‘Business rescue’ was only viable option for South African Airways’ survival: Ramaphosa

FAN Editor
FILE PHOTO: A South African Airways (SAA) aircraft is seen parked on the tarmac at Cape Town International Airport in Cape Town
FILE PHOTO: A South African Airways (SAA) aircraft is seen parked on the tarmac at Cape Town International Airport in Cape Town, South Africa, November 14, 2019. REUTERS/Sumaya Hisham

December 9, 2019

JOHANNESBURG (Reuters) – South African Airways (SAA) had to be placed on “business rescue” because there was no other viable and financially workable option to secure a credible future for the state-owned airline, President Cyril Ramaphosa said on Monday.

SAA has been posting losses since 2011 and is deeply in debt.

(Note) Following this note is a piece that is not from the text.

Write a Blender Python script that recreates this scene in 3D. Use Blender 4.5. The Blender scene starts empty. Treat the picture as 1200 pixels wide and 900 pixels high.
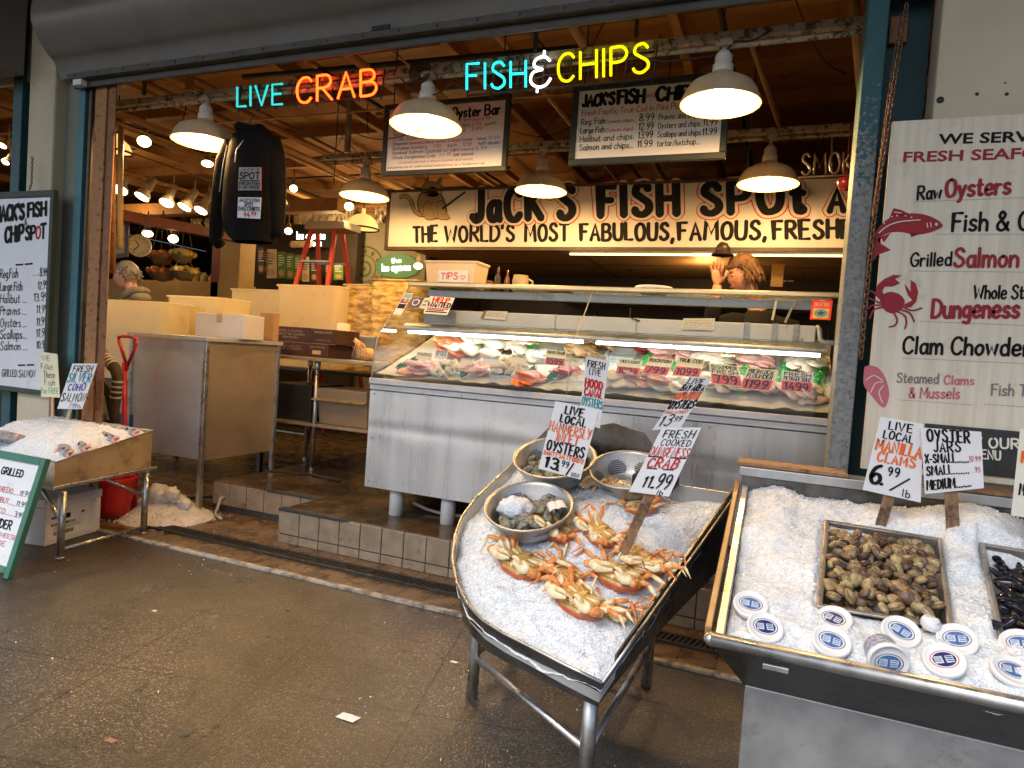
import bpy, bmesh, math, random
from mathutils import Vector as V, Matrix, noise
random.seed(7)
sc = bpy.context.scene
COL = sc.collection
rad = math.radians

# ------------------------------------------------------------------ camera
CAM_H, FPX = 1.2, 777.6
def cam_axes(yaw, pitch, roll):
    cy, sy = math.cos(yaw), math.sin(yaw)
    fwd = V((sy*math.cos(pitch), cy*math.cos(pitch), math.sin(pitch)))
    right = V((cy, -sy, 0)); up = right.cross(fwd)
    return right*math.cos(roll)+up*math.sin(roll), up*math.cos(roll)-right*math.sin(roll), fwd
RT, UP, FW = cam_axes(rad(-21.9), rad(-2.31), rad(3.98))
cam_data = bpy.data.cameras.new('camera'); cam = bpy.data.objects.new('camera', cam_data); COL.objects.link(cam)
cam.matrix_world = Matrix(((RT.x, UP.x, -FW.x, 0), (RT.y, UP.y, -FW.y, 0), (RT.z, UP.z, -FW.z, CAM_H), (0, 0, 0, 1)))
cam_data.sensor_width = 36; cam_data.lens = FPX/1200*36; cam_data.clip_end = 500; cam_data.clip_start = .02
sc.camera = cam

# ------------------------------------------------------------------ world, sun, exposure
SUN_EL, SUN_AZ = rad(48), rad(200)          # azimuth: where the sun stands, measured from +Y clockwise
w = bpy.data.worlds.new('World'); sc.world = w; w.use_nodes = True
wn = w.node_tree.nodes; wn.clear()
sky = wn.new('ShaderNodeTexSky'); sky.sky_type = 'NISHITA'; sky.sun_disc = False
sky.sun_elevation = SUN_EL; sky.sun_rotation = SUN_AZ; sky.air_density = .7; sky.dust_density = 2.0; sky.ozone_density = .7
bgn = wn.new('ShaderNodeBackground'); bgn.inputs['Strength'].default_value = .12
wo = wn.new('ShaderNodeOutputWorld')
w.node_tree.links.new(sky.outputs[0], bgn.inputs[0]); w.node_tree.links.new(bgn.outputs[0], wo.inputs[0])
sd = bpy.data.lights.new('sun', 'SUN'); sd.energy = 1.0; sd.angle = rad(25); sd.color = (1, .97, .93)
sun = bpy.data.objects.new('sun', sd); COL.objects.link(sun)
sdir = V((math.sin(SUN_AZ)*math.cos(SUN_EL), math.cos(SUN_AZ)*math.cos(SUN_EL), math.sin(SUN_EL)))
sun.rotation_euler = sdir.to_track_quat('Z', 'Y').to_euler()
sun.location = (0, -5, 20)
sc.view_settings.view_transform = 'Standard'; sc.view_settings.look = 'None'
sc.view_settings.exposure = 0.98; sc.view_settings.gamma = 1
sc.view_settings.use_curve_mapping = False
sc.cycles.use_denoising = True
sc.cycles.max_bounces = 7; sc.cycles.diffuse_bounces = 4; sc.cycles.glossy_bounces = 4
sc.cycles.transparent_max_bounces = 12; sc.cycles.caustics_reflective = False; sc.cycles.caustics_refractive = False
sc.cycles.sample_clamp_indirect = 6

# ------------------------------------------------------------------ where a pixel of the 1200x900 photograph meets a plane of the place
O0 = V((0, 0, CAM_H))
def ray(px, py): return RT*((px-600)/FPX) - UP*((py-450)/FPX) + FW
def PX(px, py, x): d = ray(px, py); return O0 + d*(x/d.x)
def PY(px, py, y): d = ray(px, py); return O0 + d*(y/d.y)
def PZ(px, py, z): d = ray(px, py); return O0 + d*((z-CAM_H)/d.z)
def PK(px, py, y0, z0, k):                     # sloped plane z = z0 + k (y - y0)
    d = ray(px, py); return O0 + d*((z0-k*y0-CAM_H)/(d.z-k*d.y))

# ------------------------------------------------------------------ materials
def _inp(b, n, v):
    if n in b.inputs: b.inputs[n].default_value = v
def M(name, c1, c2=None, rough=.5, rvar=0., metal=0., ns=6., det=5., bump=0., bs=None, stretch=(1, 1, 1), ramp=(.35, .65),
      emit=None, es=0., trans=0., spec=.5, coat=0., sss=0., alpha=1., ior=1.45, c3=None, s3=30., r3=(.55, .65), objrand=0.):
    m = bpy.data.materials.new(name); m.use_nodes = True
    nt = m.node_tree; N, L = nt.nodes, nt.links; b = N['Principled BSDF']
    c4 = lambda c: (*c, 1) if len(c) == 3 else c
    _inp(b, 'Base Color', c4(c1)); _inp(b, 'Roughness', rough); _inp(b, 'Metallic', metal)
    _inp(b, 'Specular IOR Level', spec); _inp(b, 'Coat Weight', coat); _inp(b, 'Transmission Weight', trans); _inp(b, 'Alpha', alpha); _inp(b, 'IOR', ior)
    if sss: _inp(b, 'Subsurface Weight', sss); _inp(b, 'Subsurface Radius', (.02, .02, .02)); _inp(b, 'Subsurface Scale', 1.)
    if emit: _inp(b, 'Emission Color', c4(emit)); _inp(b, 'Emission Strength', es)
    if c2 or rvar or bump or c3:
        tc = N.new('ShaderNodeTexCoord'); mp = N.new('ShaderNodeMapping'); mp.inputs['Scale'].default_value = stretch
        L.new(tc.outputs['Object'], mp.inputs[0])
        nz = N.new('ShaderNodeTexNoise'); nz.inputs['Scale'].default_value = ns; nz.inputs['Detail'].default_value = det; nz.inputs['Roughness'].default_value = .62
        L.new(mp.outputs[0], nz.inputs[0])
        col = None
        if c2:
            cr = N.new('ShaderNodeValToRGB'); cr.color_ramp.elements[0].position = ramp[0]; cr.color_ramp.elements[1].position = ramp[1]
            cr.color_ramp.elements[0].color = c4(c1); cr.color_ramp.elements[1].color = c4(c2)
            L.new(nz.outputs[0], cr.inputs[0]); col = cr.outputs[0]
        if c3:
            n3 = N.new('ShaderNodeTexNoise'); n3.inputs['Scale'].default_value = s3; n3.inputs['Detail'].default_value = 6; n3.inputs['Roughness'].default_value = .7
            L.new(tc.outputs['Object'], n3.inputs[0])
            r_ = N.new('ShaderNodeMapRange'); r_.inputs[1].default_value = r3[0]; r_.inputs[2].default_value = r3[1]
            L.new(n3.outputs[0], r_.inputs[0])
            mx = N.new('ShaderNodeMix'); mx.data_type = 'RGBA'; L.new(r_.outputs[0], mx.inputs[0])
            if col: L.new(col, mx.inputs[6])
            else: mx.inputs[6].default_value = c4(c1)
            mx.inputs[7].default_value = c4(c3); col = mx.outputs[2]
        if objrand:
            oi = N.new('ShaderNodeObjectInfo'); hs = N.new('ShaderNodeHueSaturation'); mr = N.new('ShaderNodeMapRange')
            mr.inputs[3].default_value = 1-objrand; mr.inputs[4].default_value = 1+objrand
            L.new(oi.outputs['Random'], mr.inputs[0]); L.new(mr.outputs[0], hs.inputs['Value'])
            m2 = N.new('ShaderNodeMapRange'); m2.inputs[3].default_value = .5-.05*objrand; m2.inputs[4].default_value = .5+.05*objrand
            L.new(oi.outputs['Random'], m2.inputs[0]); L.new(m2.outputs[0], hs.inputs['Hue'])
            if col: L.new(col, hs.inputs['Color'])
            else: hs.inputs['Color'].default_value = c4(c1)
            col = hs.outputs[0]
        if col: L.new(col, b.inputs['Base Color'])
        if rvar:
            r2 = N.new('ShaderNodeMapRange'); r2.inputs[1].default_value = .3; r2.inputs[2].default_value = .7
            r2.inputs[3].default_value = max(0.02, rough-rvar); r2.inputs[4].default_value = min(1, rough+rvar)
            L.new(nz.outputs[0], r2.inputs[0]); L.new(r2.outputs[0], b.inputs['Roughness'])
        if bump:
            bn = N.new('ShaderNodeTexNoise'); bn.inputs['Scale'].default_value = bs or ns*3; bn.inputs['Detail'].default_value = 4
            L.new(mp.outputs[0], bn.inputs[0])
            bp = N.new('ShaderNodeBump'); bp.inputs['Strength'].default_value = bump; bp.inputs['Distance'].default_value = .01
            L.new(bn.outputs[0], bp.inputs['Height']); L.new(bp.outputs[0], b.inputs['Normal'])
    return m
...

It has received more than 20 billion rand ($1.4 billion) in government bailouts over the past three years, which has achieved little more than keeping it barely afloat.

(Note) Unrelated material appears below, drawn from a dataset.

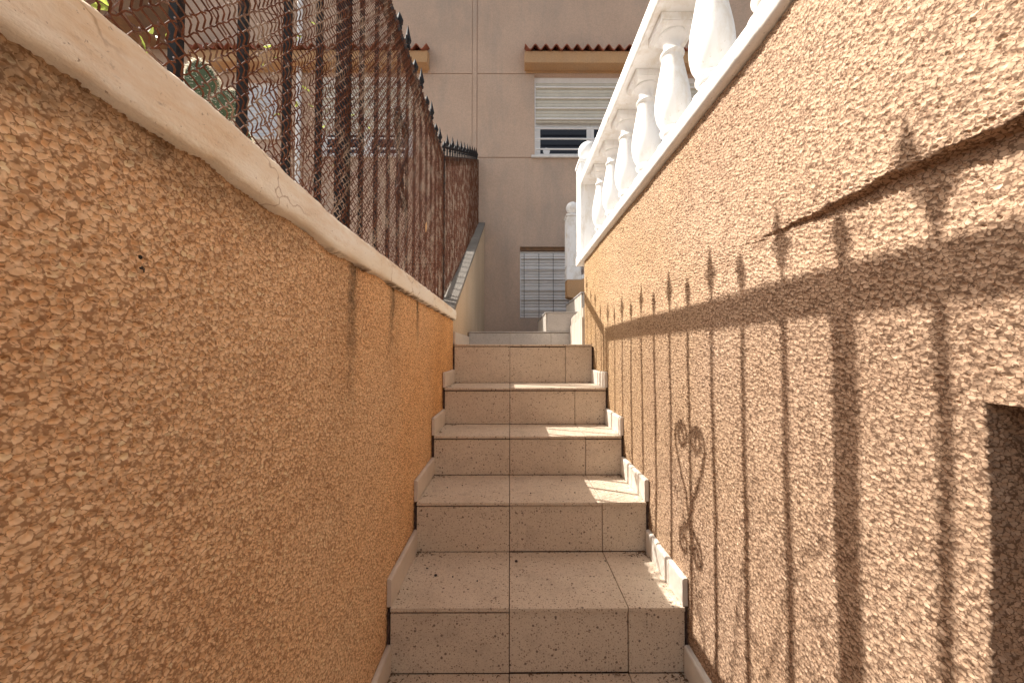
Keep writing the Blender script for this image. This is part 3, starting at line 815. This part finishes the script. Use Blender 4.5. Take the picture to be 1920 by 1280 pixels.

Ramaphosa ordered SAA on Wednesday to seek a business rescue as the airline is close to collapse. Business rescue is a form of bankruptcy protection where a specialist adviser takes control of a company to restructure it.

“The financial crisis had become so grave that the only way to secure its survival was to take this extraordinary measure,” Ramaphosa said in his weekly newsletter.

“With the support of lenders, government, management and workers, SAA will continue to operate while the airline undergoes the restructuring needed to make it a viable company.”

SAA has been granted a 4 billion rand ($272 million) lifeline from the government and banks to launch the rescue plan, but that cash could only last for months, analysts say.

On Sunday, Minister of Public Enterprises Pravin Gordhan wrote in an opinion piece in the Sunday Times that the decision to rescue the airline, rather than let it fail as some analysts have argued, would save many of the 10,000 jobs at SAA.

After years of government dithering, the distressed state entity’s crisis was increasingly seen as a test of Ramaphosa’s resolve to carry out badly-needed economic reforms.

Years of corruption and mismanagement have put several state owned enterprises in dire straits, including power utility Eskom, whose financial problems have left it struggling to keep the lights on.

Ramaphosa said although many of the state-owned firms such as Eskom are deeply in debt, they remain valuable state assets with immense capacity.

“We will not allow any of these strategic entities to fail. Rather, we need to take all necessary steps – even drastic ones – to restore them to health,” he said.